───── Provided data ─────

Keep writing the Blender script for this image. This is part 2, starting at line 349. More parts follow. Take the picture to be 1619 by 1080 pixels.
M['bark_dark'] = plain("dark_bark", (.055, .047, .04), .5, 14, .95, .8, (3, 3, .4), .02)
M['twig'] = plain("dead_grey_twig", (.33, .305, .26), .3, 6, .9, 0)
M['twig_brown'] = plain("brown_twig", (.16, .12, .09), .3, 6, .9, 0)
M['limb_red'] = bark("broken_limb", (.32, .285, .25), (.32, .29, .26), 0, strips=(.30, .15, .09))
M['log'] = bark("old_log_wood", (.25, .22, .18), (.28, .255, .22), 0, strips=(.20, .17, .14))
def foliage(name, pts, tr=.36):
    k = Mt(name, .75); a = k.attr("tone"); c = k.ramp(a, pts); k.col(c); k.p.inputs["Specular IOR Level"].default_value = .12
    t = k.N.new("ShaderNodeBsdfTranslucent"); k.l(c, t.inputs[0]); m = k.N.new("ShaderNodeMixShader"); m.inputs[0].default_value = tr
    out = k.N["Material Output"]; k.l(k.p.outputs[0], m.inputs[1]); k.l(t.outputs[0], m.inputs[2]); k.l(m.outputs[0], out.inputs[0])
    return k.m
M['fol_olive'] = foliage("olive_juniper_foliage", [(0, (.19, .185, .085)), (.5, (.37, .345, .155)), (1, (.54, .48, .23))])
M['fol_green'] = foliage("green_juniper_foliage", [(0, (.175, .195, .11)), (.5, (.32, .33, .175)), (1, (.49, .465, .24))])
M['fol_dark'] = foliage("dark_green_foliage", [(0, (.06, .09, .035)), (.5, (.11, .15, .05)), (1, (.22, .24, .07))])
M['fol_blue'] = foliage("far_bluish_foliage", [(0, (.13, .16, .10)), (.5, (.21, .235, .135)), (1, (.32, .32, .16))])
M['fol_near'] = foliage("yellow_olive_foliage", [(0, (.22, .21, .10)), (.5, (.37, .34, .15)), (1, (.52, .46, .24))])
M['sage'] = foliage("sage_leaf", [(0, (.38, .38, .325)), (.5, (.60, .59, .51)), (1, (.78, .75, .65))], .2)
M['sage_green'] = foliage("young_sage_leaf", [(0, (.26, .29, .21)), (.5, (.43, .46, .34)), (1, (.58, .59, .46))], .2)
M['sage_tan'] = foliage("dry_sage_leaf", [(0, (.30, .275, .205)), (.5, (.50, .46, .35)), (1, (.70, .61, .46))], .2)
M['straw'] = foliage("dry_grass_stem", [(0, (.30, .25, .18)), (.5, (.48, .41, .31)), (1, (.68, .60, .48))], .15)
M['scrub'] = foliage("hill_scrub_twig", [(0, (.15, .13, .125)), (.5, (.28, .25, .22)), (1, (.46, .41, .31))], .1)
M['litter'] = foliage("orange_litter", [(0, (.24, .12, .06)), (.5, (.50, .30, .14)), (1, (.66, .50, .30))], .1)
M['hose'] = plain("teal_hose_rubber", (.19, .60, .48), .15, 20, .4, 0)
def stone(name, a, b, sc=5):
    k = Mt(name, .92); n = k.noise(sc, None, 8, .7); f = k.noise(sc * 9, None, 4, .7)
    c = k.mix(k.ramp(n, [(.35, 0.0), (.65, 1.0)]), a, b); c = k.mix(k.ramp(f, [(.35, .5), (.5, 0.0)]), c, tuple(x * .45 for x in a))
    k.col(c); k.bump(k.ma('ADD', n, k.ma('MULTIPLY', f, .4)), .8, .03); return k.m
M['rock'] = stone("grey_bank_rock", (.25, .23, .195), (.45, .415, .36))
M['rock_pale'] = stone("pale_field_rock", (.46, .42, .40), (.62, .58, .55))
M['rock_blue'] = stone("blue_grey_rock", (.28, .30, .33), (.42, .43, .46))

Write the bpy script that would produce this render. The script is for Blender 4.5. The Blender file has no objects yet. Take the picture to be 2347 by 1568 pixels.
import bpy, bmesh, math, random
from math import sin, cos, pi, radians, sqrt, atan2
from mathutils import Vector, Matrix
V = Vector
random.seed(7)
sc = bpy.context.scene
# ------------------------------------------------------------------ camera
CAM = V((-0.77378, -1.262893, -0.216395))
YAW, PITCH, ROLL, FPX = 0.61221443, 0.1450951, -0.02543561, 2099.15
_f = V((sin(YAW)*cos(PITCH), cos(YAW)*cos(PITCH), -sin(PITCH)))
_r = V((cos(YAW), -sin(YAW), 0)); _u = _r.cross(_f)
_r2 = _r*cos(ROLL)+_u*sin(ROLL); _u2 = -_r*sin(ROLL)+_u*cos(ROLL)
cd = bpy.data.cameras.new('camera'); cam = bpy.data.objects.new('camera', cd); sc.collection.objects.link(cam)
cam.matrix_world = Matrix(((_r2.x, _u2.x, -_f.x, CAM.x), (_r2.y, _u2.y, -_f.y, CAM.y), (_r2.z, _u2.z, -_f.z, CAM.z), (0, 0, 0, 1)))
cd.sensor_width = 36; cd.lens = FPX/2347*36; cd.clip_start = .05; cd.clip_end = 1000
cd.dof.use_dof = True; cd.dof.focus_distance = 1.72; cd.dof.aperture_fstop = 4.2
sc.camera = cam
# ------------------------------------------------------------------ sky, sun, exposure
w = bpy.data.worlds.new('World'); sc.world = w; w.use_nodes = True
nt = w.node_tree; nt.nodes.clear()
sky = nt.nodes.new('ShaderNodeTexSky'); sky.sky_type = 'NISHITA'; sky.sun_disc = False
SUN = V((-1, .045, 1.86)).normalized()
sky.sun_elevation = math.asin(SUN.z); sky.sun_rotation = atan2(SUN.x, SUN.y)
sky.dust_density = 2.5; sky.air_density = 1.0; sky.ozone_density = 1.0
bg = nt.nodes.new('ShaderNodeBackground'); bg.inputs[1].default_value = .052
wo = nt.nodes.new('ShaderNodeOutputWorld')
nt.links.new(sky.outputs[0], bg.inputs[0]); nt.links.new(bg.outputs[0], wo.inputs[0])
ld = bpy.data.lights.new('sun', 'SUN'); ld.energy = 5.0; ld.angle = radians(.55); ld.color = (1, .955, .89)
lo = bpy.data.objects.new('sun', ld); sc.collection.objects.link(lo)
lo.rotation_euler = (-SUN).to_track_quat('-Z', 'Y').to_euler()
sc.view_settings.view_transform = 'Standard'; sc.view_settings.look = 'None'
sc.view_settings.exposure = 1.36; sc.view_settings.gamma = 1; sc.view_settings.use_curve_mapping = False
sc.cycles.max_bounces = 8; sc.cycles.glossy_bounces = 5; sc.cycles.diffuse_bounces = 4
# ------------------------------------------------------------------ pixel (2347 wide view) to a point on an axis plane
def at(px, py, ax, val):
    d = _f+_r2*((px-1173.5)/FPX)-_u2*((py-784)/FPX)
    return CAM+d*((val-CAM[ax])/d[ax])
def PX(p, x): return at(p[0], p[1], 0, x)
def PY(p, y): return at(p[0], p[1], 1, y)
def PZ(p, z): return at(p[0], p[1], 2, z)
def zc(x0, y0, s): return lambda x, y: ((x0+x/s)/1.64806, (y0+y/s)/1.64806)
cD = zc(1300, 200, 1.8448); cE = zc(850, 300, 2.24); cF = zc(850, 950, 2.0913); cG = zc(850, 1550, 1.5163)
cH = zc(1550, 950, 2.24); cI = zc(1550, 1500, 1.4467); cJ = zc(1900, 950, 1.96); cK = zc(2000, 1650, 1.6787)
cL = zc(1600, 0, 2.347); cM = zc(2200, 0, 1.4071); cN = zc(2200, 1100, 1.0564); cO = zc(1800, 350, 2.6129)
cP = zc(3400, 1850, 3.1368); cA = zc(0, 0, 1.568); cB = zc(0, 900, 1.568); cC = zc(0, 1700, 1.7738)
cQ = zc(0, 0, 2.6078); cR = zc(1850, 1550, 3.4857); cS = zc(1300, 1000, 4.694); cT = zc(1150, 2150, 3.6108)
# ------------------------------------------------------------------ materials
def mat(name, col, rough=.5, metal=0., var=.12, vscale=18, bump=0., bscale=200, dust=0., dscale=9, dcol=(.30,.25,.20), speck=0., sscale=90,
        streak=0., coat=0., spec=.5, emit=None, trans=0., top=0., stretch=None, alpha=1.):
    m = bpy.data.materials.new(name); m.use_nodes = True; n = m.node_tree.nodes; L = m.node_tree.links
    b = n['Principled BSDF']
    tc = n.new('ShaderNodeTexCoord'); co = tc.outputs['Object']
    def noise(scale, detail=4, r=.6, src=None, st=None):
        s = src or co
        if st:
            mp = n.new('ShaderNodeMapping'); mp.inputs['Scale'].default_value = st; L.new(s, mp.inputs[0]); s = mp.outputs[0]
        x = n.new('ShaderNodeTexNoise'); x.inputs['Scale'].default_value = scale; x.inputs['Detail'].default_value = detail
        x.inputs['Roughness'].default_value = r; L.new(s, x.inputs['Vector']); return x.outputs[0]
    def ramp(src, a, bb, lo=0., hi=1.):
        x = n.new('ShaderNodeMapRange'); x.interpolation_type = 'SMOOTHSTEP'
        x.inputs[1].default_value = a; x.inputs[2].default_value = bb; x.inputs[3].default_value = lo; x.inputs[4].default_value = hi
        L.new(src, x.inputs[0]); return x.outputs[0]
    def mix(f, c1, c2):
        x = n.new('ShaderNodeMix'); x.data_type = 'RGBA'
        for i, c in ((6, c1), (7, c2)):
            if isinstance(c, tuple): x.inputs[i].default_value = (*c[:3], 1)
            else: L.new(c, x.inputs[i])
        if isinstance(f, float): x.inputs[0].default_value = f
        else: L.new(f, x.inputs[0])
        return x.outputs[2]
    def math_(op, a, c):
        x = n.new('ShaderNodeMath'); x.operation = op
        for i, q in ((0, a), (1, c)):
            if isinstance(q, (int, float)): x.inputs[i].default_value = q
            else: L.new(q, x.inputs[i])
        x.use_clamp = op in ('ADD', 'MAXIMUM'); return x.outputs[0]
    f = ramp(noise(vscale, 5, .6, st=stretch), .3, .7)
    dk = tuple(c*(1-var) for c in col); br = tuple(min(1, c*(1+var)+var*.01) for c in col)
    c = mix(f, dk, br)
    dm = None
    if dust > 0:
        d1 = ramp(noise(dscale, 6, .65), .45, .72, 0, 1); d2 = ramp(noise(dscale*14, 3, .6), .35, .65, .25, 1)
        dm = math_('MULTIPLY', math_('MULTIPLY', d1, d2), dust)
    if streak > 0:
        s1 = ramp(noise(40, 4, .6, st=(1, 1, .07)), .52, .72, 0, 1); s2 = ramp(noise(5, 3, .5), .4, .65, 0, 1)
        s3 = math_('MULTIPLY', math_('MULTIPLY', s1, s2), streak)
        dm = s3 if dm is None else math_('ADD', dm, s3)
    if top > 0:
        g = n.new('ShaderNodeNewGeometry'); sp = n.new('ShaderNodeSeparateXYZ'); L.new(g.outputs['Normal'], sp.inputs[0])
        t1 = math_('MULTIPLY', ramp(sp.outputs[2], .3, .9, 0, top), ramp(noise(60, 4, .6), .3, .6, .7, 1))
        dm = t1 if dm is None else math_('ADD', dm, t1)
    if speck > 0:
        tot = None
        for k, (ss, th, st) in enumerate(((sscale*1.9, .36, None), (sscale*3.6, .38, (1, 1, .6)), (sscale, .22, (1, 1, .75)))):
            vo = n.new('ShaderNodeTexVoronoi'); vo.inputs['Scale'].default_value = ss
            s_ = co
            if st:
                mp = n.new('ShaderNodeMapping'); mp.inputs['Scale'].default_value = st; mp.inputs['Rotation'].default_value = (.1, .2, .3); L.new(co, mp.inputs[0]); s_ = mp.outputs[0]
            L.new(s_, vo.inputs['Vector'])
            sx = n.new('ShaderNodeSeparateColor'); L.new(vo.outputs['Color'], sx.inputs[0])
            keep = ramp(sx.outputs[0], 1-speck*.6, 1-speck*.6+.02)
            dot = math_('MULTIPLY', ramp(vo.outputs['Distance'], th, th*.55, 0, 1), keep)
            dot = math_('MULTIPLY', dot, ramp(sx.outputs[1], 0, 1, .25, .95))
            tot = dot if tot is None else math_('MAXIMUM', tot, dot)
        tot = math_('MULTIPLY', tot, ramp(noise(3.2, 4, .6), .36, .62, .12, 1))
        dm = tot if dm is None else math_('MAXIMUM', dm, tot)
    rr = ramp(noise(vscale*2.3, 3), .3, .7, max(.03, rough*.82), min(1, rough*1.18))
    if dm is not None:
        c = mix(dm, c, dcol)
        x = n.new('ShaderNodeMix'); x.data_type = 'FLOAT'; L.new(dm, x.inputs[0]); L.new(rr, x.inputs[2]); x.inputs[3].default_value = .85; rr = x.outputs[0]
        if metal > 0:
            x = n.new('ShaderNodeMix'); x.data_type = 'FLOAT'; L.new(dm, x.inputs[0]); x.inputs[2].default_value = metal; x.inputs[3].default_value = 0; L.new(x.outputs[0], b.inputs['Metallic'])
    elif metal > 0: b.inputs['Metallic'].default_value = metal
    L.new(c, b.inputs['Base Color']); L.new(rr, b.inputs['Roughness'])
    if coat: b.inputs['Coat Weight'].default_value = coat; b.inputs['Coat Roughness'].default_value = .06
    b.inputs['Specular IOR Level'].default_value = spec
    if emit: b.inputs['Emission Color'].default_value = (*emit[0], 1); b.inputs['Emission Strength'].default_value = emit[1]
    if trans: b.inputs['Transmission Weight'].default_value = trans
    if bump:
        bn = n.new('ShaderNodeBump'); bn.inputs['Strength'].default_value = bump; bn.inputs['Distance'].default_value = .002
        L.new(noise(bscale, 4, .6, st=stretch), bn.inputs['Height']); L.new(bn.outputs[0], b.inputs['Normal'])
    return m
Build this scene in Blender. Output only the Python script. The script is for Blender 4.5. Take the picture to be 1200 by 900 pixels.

─────

# [To do]
Reproduce exactly, and only, the lines from the start of the entries through the one that contains "(.54, .48, .23))])".

# [Solution for this problem]
Keep writing the Blender script for this image. This is part 2, starting at line 349. More parts follow. Take the picture to be 1619 by 1080 pixels.
M['bark_dark'] = plain("dark_bark", (.055, .047, .04), .5, 14, .95, .8, (3, 3, .4), .02)
M['twig'] = plain("dead_grey_twig", (.33, .305, .26), .3, 6, .9, 0)
M['twig_brown'] = plain("brown_twig", (.16, .12, .09), .3, 6, .9, 0)
M['limb_red'] = bark("broken_limb", (.32, .285, .25), (.32, .29, .26), 0, strips=(.30, .15, .09))
M['log'] = bark("old_log_wood", (.25, .22, .18), (.28, .255, .22), 0, strips=(.20, .17, .14))
def foliage(name, pts, tr=.36):
    k = Mt(name, .75); a = k.attr("tone"); c = k.ramp(a, pts); k.col(c); k.p.inputs["Specular IOR Level"].default_value = .12
    t = k.N.new("ShaderNodeBsdfTranslucent"); k.l(c, t.inputs[0]); m = k.N.new("ShaderNodeMixShader"); m.inputs[0].default_value = tr
    out = k.N["Material Output"]; k.l(k.p.outputs[0], m.inputs[1]); k.l(t.outputs[0], m.inputs[2]); k.l(m.outputs[0], out.inputs[0])
    return k.m
M['fol_olive'] = foliage("olive_juniper_foliage", [(0, (.19, .185, .085)), (.5, (.37, .345, .155)), (1, (.54, .48, .23))])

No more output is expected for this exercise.